AI and Ethics in the New Year

There were some incredible advancements in AI research in 2018—from reinforcement learning to generative adversarial networks (GANs) to better natural-language understanding. But the year also saw several high-profile illustrations of the harm these systems can cause when they are deployed too hastily.

A Tesla crashed on Autopilot, killing the driver, and a self-driving Uber crashed, killing a pedestrian. Commercial face recognition systems performed terribly in audits on dark-skinned people, but tech giants continued to peddle them anyway, to customers including law enforcement.

In 2019, there was more talk of AI ethics than ever before. Dozens of organizations produced AI ethics guidelines; companies rushed to establish responsible AI teams and parade them in front of the media. It’s hard to attend an AI-related conference anymore without part of the programming being dedicated to an ethics-related message: How do we protect people’s privacy when AI needs so much data? How do we empower marginalized communities instead of exploiting them? How do we continue to trust media in the face of algorithmically created and distributed disinformation?

But that was little more than just talk. For all the lip service paid to these issues, many organizations’ AI ethics guidelines remain vague and hard to implement. Few companies can show tangible changes to the way AI products and services get evaluated and approved. Falling into a trap of ethics-washing, where genuine action gets replaced by superficial promises. In the most acute example, Google formed a nominal AI ethics board with no actual veto power over questionable projects, and with a couple of members whose inclusion provoked controversy. A backlash immediately led to its dissolution.

Meanwhile, the need for greater ethical responsibility has only grown more urgent. The same advancements made in GANs in 2018 have led to the proliferation of hyper-realistic deepfakes, which are now being used to target women and erode people’s belief in documentation and evidence.

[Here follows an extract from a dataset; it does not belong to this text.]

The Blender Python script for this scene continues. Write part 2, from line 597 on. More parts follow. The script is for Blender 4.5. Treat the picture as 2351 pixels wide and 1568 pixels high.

But not all is dark and gloomy: 2019 was the year of the greatest grassroots pushback against harmful AI from community groups, policymakers, and tech employees themselves. Several cities—including San Francisco and Oakland, California, and Somerville, Massachusetts—banned public use of face recognition, and proposed federal legislation could soon ban it from US public housing as well. Employees of tech giants like Microsoft, Google, and Salesforce also grew increasingly vocal against their companies’ use of AI for tracking migrants and for drone surveillance.

I attended the NeurIPS conference, short for the Neural Information Processing Systems conference. In Vancouver Canada 2018. The community was coming under increasing scrutiny as the upset of the 2016 US presidential election drove people to question the influence of algorithms in society.

So when I arrived in 2018, a diversity and inclusion committee had been appointed, and the long-standing abbreviation NIPS had been updated. Still, this year’s proceedings feel different from the last. The parties are smaller, the talks are more socially minded, and the conversations happening in between seem more aware of the ethical challenges that the field needs to address.

As the role of AI has expanded dramatically, along with the more troubling aspects of its impact, the community, it seems, has finally begun to reflect on its power and the responsibilities that come with it. As one attendee put it to me: “It feels like this community is growing up.”

Going forward, Grand Rapids Technology Source is adding to it’s AI mission statement. “Why?” and “Just because we can, Should WE?”